For me, the most important thing that college did is force me to study a bunch of stuff that I did not want to study. I never would have learned about philosophy or linguistics or advanced math were it not for university.

In many cases I learned helpful things and gained an appreciation for subjects and people outside of my bubble.

As someone who also dropped out, I think college will always be there for Simon. You go to college to become employable. I learned far more on the job than in school—and dropping out didn't hinder me becoming a good engineer—it expedited it.

Go back to college when you're older and then study something you'll appreciate learning. Hungry kids like this who want to start making stuff in the real world should do just that.

An undergraduate degree won't teach you to be a good engineer any more than it will teach you to be a good executive, or dentist, or doctor. It's why Waterloo's co-op program is almost universally regarded as the best training in the industry. I'm not surprised working in the industry expedited your growth as an engineer and it's a shame more schools don't adopt Waterloo's model. I have plenty of complaints about academia in general, but that's for a different thread. :)
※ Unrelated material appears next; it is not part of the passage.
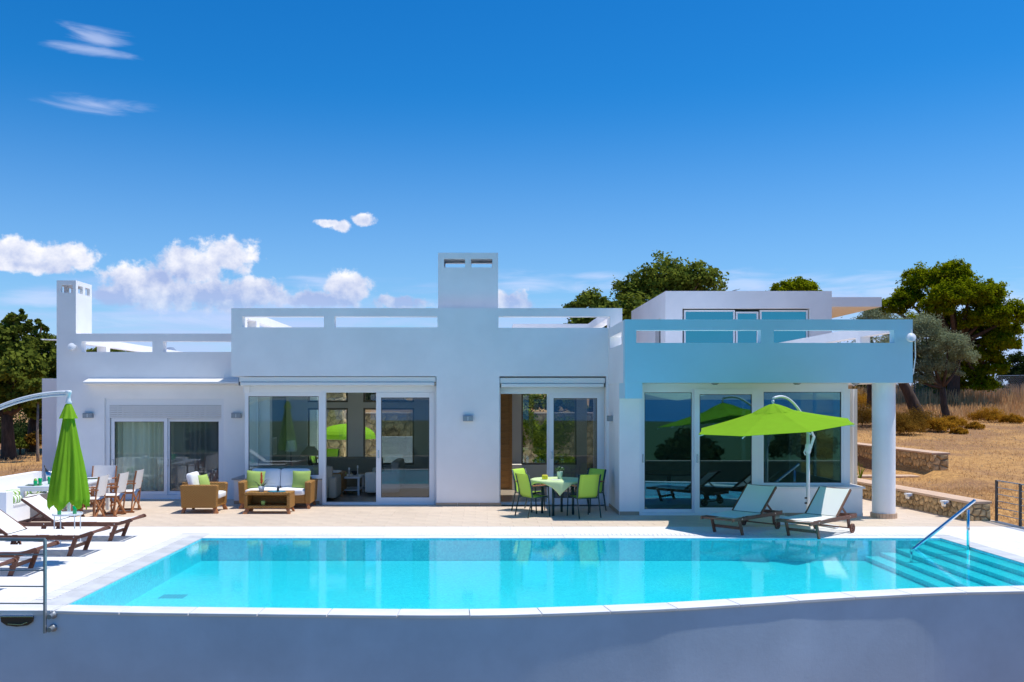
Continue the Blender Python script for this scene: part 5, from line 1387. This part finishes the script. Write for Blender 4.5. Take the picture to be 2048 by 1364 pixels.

The argument here is primarily that college is a unique experience that you don't really get to go back to and, in this specific case, the investment remaining is minimal. I can wax poetic about socialization and being young and a whole load of other things, but college is really just what you make of it. It is entirely within somebody's power to make their last remaining year of college enjoyable in the same way they have the capacity to make their first year in the workforce enjoyable.

Simon can do whatever he likes. The wonderful thing about his situation is that there are no bad options. That's when decisions are truly difficult, when you're maximizing EV between things that have unpredictable upside. I'd say -- from a pure EV perspective -- the downside of not having a degree (likely permanent) exceeds the upside of starting in the work force 8mo early (job offer effectively fungible, just have to wait 8mo). The scenario in which this would flip would be if the upside was an order of magnitude or more larger; like double-digit early equity in a promising company with traction that's starting YC.

This kids a middle management wet dream for easy abuse labor. Is willing to drop out of secure education for in-secure work. No long term fin capital from years worked to weather a rough employment period. No further education tickets to class him as a threat to taking managements jobs.

Basically lining himself up to be a slave to the system.... He will make a good cog in the machine.